This rich in taste soup will truly warm your soul on a cold winter day. It takes some time to prepare, but during the cold and uncomfortable winters of Berlin there are usually many weekend days on which I do not feel like leaving the coziness of my own flat anyway – so there are usually plenty of opportunities to while the time away with some cooking.
Sanni
Ingredients:
- 1/2 yellow onion, finely chopped
- 2 large carrots, peeled and cut into small dices
- 2 large stalks of celery, washed and cut into small dices
- 1 whole garlic clove, peeled
- 3 to 4 tablespoons of olive oil
- 1 oxtail (cut into approximately 2 cm thick slices)
- freshly ground pepper, salt
- 1 teaspoon of tomato paste
- 100 ml of Madeira
- 100 ml of sherry
- 400 ml of beef stock
- 400 ml of water
- 4 branches of thyme
- 6 juniper berry (slightly pressed with the back of a spoon so they open up)
- 1 bay leave
- 2 cloves
- 4 allspice corns (slightly pressed with the back of a spoon so they open up)
Preparation:
- Heat up the oil in a large saucepot (medium to high heat).
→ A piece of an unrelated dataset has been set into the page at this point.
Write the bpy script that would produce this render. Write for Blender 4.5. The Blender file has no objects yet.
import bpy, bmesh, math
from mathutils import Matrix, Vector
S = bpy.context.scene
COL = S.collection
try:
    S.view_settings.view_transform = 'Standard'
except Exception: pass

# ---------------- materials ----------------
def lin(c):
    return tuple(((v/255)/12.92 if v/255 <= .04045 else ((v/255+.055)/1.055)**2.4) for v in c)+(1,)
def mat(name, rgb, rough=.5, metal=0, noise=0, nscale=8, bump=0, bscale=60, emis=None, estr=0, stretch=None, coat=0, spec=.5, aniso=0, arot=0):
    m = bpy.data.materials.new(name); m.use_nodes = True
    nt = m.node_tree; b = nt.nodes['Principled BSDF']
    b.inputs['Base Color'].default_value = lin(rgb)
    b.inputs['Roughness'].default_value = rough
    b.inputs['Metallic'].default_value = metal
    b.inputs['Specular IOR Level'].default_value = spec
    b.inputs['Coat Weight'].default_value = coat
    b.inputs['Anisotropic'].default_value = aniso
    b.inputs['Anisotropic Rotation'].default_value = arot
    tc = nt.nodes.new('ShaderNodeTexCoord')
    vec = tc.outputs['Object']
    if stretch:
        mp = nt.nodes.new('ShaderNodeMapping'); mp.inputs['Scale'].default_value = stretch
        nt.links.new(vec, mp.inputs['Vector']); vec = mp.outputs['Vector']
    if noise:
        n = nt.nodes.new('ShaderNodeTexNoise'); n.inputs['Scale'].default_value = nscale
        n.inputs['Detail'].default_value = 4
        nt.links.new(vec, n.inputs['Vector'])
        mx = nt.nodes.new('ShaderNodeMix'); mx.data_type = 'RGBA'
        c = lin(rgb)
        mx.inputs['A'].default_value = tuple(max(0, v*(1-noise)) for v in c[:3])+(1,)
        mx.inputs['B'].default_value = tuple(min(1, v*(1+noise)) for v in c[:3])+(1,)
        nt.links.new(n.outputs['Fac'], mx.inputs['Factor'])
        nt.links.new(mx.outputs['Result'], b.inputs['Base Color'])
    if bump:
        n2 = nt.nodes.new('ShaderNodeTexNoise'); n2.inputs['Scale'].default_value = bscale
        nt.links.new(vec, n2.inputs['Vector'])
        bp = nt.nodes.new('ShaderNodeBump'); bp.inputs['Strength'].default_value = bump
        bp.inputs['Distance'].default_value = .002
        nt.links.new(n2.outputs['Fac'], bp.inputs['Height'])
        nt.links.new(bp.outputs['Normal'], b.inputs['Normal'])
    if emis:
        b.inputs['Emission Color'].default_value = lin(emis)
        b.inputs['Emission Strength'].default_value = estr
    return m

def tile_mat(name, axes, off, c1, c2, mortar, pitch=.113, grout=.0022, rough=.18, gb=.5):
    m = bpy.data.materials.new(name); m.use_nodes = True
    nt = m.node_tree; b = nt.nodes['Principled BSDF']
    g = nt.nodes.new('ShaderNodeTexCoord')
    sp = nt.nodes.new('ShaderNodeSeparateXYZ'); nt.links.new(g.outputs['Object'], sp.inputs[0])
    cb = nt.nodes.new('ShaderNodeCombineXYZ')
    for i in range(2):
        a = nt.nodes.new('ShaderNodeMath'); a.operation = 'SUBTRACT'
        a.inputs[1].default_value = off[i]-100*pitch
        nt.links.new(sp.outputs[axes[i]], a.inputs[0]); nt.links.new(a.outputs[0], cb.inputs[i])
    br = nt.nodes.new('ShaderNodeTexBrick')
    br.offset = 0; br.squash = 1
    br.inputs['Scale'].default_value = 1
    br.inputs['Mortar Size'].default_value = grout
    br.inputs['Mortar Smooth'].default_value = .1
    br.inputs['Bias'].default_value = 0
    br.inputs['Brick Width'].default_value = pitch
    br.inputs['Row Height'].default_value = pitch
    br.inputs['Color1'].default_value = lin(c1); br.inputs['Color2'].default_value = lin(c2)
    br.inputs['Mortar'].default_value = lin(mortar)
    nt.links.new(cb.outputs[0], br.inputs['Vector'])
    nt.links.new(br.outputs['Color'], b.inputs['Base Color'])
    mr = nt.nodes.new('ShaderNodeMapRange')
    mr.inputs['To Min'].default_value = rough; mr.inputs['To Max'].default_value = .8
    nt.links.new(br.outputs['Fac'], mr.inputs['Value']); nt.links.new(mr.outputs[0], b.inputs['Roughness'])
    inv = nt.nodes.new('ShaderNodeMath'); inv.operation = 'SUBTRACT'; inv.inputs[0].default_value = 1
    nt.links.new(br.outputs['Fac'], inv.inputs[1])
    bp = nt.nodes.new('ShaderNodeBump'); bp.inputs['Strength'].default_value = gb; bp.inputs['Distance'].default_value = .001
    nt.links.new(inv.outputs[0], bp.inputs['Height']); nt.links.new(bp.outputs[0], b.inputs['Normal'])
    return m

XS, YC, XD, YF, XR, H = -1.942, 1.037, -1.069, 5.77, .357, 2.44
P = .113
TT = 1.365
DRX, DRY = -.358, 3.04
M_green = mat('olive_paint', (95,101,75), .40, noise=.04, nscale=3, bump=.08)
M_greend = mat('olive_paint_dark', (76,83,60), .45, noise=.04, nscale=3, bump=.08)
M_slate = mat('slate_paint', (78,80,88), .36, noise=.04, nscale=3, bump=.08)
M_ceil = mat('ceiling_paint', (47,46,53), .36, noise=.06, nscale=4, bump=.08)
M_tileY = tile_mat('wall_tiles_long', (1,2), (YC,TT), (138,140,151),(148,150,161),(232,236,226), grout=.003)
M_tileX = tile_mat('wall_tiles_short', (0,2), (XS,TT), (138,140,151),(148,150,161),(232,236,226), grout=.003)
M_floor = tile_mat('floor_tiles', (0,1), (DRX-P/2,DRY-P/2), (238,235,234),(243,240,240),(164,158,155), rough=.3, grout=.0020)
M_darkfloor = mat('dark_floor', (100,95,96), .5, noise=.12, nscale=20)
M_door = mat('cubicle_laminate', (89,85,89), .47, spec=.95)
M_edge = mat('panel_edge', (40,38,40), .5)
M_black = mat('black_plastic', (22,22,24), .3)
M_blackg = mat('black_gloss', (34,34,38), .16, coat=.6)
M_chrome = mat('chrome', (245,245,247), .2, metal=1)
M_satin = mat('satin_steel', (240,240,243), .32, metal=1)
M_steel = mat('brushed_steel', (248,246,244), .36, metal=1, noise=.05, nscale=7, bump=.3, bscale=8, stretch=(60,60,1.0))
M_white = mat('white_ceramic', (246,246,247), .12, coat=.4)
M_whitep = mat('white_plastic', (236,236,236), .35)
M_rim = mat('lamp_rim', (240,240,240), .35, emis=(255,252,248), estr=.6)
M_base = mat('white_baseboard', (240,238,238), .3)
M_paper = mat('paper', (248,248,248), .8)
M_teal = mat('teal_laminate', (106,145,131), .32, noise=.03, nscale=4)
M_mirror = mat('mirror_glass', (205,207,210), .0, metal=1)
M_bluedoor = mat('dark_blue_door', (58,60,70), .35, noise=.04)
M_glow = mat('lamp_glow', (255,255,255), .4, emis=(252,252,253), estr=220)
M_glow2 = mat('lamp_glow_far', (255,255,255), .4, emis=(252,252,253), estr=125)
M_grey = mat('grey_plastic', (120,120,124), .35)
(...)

- Sear the oxtail pieces from all sides and season with salt and pepper. Take out of the pot and set aside.
- Reduce the heat to medium. Fry the onion until soft (make sure they do not brown too much), add the carrots, celery and the garlic clove. Roast for approximately 10 minutes on low to medium heat. Every now and then, stir and scrape the brown bits off the bottom of the saucepot.
- Add the tomato paste and roast for 1 to 2 minutes as well.
- Deglaze with Madeira. Let reduce almost entirely.
- Add the sherry and let reduce as well.
- Add the meat, the beef stock and the water.
- Let simmer with the lid closed for approximately 3 hours on low heat.
- Every now and then, remove fat and unclear bits from the top.
- 30 minutes before the end of the cooking time, remove the thyme leaves from the stem, chop roughly and add to the soup together with the juniper berries, bay leave, cloves and allspice corns.
- At the end of the cooking time, remove the meat from the pot and pass the soup through a sieve lined with a cheesecloth into another saucepot.
- Add the meat and heat up again briefly. If necessary, reduce further to obtain a rich meaty taste. Serve hot.